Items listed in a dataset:
________

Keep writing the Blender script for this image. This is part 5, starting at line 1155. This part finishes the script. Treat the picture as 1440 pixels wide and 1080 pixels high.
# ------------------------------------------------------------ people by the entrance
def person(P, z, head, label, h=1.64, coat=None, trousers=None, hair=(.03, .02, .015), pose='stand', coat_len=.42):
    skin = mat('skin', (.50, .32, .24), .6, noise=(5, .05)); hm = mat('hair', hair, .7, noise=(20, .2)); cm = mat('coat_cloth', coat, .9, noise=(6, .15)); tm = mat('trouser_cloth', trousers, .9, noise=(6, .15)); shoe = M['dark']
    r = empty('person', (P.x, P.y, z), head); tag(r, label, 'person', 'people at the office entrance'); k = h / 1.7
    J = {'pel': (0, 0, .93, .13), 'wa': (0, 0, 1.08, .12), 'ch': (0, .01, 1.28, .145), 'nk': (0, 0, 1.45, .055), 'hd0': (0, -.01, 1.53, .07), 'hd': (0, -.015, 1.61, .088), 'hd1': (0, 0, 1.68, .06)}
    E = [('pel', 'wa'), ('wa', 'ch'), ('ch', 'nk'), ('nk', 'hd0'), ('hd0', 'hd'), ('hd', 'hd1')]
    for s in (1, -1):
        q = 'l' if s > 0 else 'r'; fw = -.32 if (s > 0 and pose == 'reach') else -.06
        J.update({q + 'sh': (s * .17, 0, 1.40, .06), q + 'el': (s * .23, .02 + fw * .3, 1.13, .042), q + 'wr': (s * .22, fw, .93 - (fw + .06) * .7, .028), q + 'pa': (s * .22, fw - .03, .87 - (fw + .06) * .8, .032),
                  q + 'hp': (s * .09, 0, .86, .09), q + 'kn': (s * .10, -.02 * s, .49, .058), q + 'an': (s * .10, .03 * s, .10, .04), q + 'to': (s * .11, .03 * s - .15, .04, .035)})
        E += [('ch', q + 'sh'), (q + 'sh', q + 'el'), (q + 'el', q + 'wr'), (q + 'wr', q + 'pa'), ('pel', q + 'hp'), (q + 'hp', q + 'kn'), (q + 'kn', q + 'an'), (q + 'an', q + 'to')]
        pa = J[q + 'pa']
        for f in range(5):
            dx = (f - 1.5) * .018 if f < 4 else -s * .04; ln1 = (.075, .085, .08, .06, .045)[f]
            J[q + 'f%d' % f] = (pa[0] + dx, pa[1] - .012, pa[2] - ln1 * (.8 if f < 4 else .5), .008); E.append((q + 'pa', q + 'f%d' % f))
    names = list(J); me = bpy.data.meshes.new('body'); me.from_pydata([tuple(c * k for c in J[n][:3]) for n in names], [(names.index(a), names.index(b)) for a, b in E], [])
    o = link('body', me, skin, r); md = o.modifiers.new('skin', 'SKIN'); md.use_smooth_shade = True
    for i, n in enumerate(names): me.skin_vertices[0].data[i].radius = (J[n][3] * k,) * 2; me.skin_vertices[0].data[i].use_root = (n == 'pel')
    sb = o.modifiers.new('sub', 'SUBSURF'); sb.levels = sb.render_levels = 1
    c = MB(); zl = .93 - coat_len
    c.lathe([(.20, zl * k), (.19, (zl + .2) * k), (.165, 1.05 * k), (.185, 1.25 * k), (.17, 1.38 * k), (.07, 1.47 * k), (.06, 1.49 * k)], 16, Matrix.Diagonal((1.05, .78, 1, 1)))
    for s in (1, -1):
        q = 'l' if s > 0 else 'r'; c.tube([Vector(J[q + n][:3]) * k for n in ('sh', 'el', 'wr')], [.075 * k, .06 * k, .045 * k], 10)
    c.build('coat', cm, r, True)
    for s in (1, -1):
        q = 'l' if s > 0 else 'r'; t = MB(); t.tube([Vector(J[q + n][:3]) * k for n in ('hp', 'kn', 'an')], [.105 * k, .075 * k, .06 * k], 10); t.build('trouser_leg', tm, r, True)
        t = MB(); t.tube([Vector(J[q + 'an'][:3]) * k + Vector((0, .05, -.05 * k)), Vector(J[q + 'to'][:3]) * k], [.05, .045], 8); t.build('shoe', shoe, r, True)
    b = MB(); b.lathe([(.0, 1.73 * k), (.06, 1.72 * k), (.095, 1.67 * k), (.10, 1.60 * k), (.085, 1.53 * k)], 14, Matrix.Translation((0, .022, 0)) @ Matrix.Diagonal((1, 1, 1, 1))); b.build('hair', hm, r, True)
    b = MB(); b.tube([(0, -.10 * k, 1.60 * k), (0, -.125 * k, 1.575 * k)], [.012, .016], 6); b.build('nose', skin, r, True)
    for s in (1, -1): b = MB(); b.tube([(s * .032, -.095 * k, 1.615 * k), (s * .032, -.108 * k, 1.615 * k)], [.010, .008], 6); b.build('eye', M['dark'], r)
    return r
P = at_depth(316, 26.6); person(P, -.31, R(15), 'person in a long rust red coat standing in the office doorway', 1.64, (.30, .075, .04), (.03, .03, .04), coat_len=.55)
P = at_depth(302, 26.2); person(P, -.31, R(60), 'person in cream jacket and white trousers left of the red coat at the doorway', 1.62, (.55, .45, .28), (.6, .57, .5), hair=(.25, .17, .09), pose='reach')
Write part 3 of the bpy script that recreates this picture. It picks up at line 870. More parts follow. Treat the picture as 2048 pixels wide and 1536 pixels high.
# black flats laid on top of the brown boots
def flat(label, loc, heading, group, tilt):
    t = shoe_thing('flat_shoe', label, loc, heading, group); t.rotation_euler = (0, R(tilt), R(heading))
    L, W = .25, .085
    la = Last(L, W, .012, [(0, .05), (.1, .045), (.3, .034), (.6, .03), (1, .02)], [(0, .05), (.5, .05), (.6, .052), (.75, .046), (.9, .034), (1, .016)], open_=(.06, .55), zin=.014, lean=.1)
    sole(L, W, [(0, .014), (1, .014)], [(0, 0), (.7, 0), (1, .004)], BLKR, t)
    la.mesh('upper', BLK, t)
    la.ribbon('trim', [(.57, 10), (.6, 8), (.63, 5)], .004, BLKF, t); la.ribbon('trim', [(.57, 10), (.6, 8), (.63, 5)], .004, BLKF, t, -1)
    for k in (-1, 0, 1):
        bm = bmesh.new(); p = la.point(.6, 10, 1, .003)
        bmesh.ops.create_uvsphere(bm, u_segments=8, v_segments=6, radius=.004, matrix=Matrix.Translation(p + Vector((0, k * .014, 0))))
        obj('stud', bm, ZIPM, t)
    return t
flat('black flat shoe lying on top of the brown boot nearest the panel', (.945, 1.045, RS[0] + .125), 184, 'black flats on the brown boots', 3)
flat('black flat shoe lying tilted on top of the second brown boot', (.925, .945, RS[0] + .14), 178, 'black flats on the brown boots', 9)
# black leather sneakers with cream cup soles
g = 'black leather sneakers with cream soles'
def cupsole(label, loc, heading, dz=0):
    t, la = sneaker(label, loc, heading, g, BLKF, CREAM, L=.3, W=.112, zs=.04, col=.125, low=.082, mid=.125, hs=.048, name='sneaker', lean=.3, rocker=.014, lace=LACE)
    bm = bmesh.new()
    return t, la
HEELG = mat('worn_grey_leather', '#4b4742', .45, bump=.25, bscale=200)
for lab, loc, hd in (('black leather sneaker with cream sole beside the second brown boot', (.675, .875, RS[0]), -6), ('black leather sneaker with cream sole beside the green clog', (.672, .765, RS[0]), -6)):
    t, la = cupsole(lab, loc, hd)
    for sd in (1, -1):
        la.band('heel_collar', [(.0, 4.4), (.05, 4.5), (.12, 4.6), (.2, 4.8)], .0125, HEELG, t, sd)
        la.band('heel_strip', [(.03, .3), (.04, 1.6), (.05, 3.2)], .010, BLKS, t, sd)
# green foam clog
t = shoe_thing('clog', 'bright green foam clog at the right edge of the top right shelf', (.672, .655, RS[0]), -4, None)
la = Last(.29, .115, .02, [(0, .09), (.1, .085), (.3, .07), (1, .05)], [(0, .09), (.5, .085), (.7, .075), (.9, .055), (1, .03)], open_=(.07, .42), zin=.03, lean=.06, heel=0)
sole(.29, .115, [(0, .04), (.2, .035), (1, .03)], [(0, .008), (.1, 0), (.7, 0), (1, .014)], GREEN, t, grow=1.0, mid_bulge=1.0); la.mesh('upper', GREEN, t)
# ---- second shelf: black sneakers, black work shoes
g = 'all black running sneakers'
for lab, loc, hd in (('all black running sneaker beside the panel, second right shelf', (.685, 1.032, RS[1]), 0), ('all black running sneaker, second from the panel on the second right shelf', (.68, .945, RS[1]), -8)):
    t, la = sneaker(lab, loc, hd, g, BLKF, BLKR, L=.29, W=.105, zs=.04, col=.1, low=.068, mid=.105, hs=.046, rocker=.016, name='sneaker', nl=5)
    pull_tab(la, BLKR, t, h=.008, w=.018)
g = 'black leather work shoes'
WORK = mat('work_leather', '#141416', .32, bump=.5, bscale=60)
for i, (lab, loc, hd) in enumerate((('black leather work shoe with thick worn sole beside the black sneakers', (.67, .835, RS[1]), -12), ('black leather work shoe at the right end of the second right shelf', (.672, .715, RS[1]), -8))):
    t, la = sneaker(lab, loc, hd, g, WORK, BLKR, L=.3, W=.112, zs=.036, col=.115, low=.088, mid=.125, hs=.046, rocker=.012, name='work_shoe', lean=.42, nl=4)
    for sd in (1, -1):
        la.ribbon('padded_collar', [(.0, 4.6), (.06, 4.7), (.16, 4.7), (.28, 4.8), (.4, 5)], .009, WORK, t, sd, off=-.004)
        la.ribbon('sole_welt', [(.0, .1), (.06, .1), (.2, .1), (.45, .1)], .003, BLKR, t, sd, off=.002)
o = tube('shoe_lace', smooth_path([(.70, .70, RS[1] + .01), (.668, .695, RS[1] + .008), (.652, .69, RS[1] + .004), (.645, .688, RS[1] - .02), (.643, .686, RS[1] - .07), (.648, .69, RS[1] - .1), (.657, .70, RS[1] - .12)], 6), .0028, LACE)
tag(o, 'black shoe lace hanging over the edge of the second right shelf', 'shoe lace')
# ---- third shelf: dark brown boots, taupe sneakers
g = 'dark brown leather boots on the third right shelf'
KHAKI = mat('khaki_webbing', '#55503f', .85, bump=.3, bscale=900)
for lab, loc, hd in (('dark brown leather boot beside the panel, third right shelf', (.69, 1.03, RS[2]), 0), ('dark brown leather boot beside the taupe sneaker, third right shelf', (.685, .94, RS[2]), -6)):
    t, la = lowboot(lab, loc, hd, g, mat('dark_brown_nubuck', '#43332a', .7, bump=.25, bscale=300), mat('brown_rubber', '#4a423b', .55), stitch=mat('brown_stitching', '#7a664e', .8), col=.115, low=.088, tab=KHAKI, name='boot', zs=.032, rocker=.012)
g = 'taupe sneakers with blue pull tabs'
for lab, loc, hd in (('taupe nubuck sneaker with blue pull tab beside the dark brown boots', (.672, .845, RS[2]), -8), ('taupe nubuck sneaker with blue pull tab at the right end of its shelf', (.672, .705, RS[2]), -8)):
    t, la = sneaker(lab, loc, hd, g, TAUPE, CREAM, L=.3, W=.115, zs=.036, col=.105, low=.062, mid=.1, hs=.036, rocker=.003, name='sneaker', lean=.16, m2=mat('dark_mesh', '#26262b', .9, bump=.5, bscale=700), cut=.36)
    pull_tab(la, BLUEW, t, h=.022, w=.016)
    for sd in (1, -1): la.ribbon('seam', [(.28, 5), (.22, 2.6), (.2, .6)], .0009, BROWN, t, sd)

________

Task prompt =
Go through the records and show every line with the string "picture" in it.

Exercise solution =
Keep writing the Blender script for this image. This is part 5, starting at line 1155. This part finishes the script. Treat the picture as 1440 pixels wide and 1080 pixels high.
Write part 3 of the bpy script that recreates this picture. It picks up at line 870. More parts follow. Treat the picture as 2048 pixels wide and 1536 pixels high.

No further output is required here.